Whatever he had learned in Ec-A, he had received a good education in economics in the White House. For a man pressed with other problems, he had been a good student; and for the country as a whole, he had been a good teacher.

1
Made permanent the following year, this is the bill by which Kennedy was best known in the darkest corners of despair in this country.
2
By substituting molded plastic for stainless steel, for example, the cost of a small turbine wheel was reduced from $175 to $2.
3
A year later, when the market was once again high and the belief that Kennedy’s steel fight had caused the May drop was well accepted, an expert study sponsored by the SEC, whose careful investigation of shoddy stock practices had also been blamed by some, presented facts and figures which exploded all myths. It was not a plot of the professionals against Kennedy. Although many of them were buying bargains while the public was unloading, there was no evidence of manipulation. But neither had Kennedy caused the drop. Long before the steel fight the market was going down, the mutual funds were selling, the big-name stocks were declining to a more reasonable ratio of earnings, and investors were finding more attractive security in bonds and banks. Some of the market letters had been warning that prices were overvalued, but high-pressure merchandising techniques had continued to push up sales. The end of inflation had brought the inevitable shake-out, long overdue after a get-rich-quick public had speculated feverishly on glamour stocks “with scientific sounding names ending in -namics, -omics, or -mation.”
4
Though not for Galbraith, who continued to advise the President from abroad on the virtues of more public spending.

CHAPTER XVII
THE FIGHT AGAINST INFLATION—THE STEEL PRICE DISPUTE

R
EMEMBER,”
shouted Richard Nixon to a Cleveland, Ohio, crowd in 1960, “if you want to inflate your money, if you want to raise your prices, you have our opponents to vote for.” In 1961 many an expert, who assumed that inflation was certain to accompany recovery, thought the Vice President’s reasoning wrong but his prediction right. John Kennedy proved his prediction to be wrong as well.

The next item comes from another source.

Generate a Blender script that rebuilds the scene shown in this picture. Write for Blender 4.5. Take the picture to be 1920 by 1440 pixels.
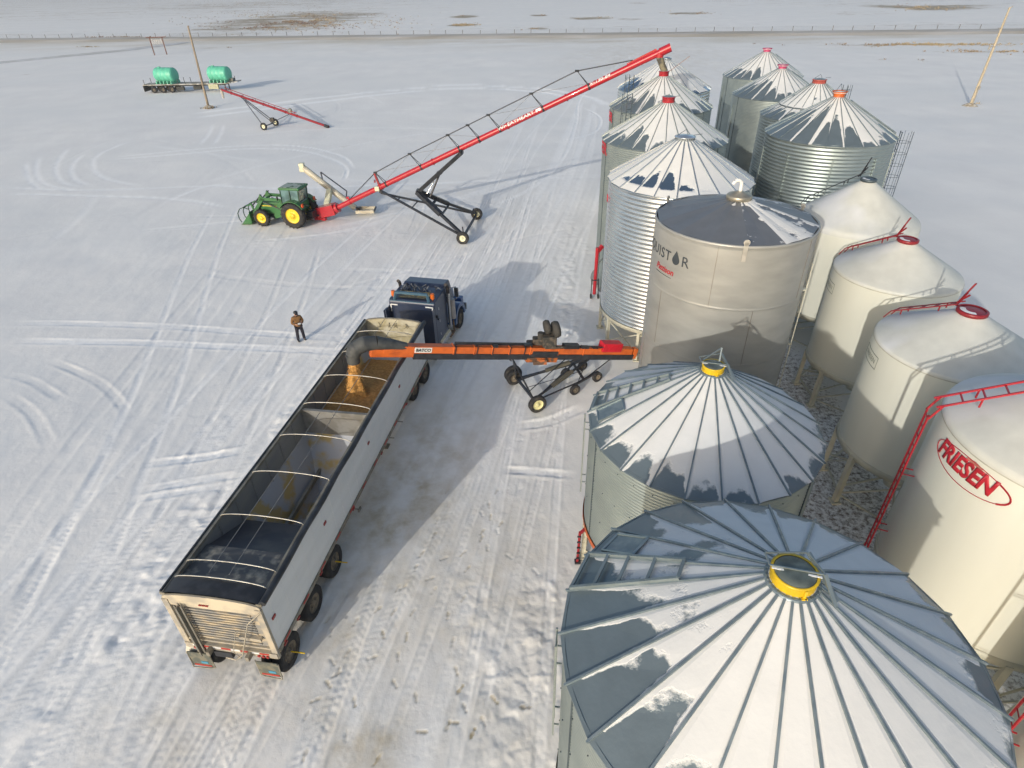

The experts did not lack faith in Kennedy. They simply knew that price rises had usually occurred during rapid economic expansion—that Kennedy’s increases in defense, space and antirecession spending would produce the kind of large Budget deficits assumed to produce inflation—that traditional Democratic sympathies for the worker and farmer usually led to higher wages and food prices—that traditional Democratic opposition to high interest rates and hard money also invited inflation—and that the President had no power to prevent powerful industries and unions from adopting inflationary price and wage increases. They calculated that prices had risen nearly 10 percent in the second term of a Republican administration dedicated to halting inflation, so how could Democrat Kennedy, dedicated to greater growth, ever hope to do better?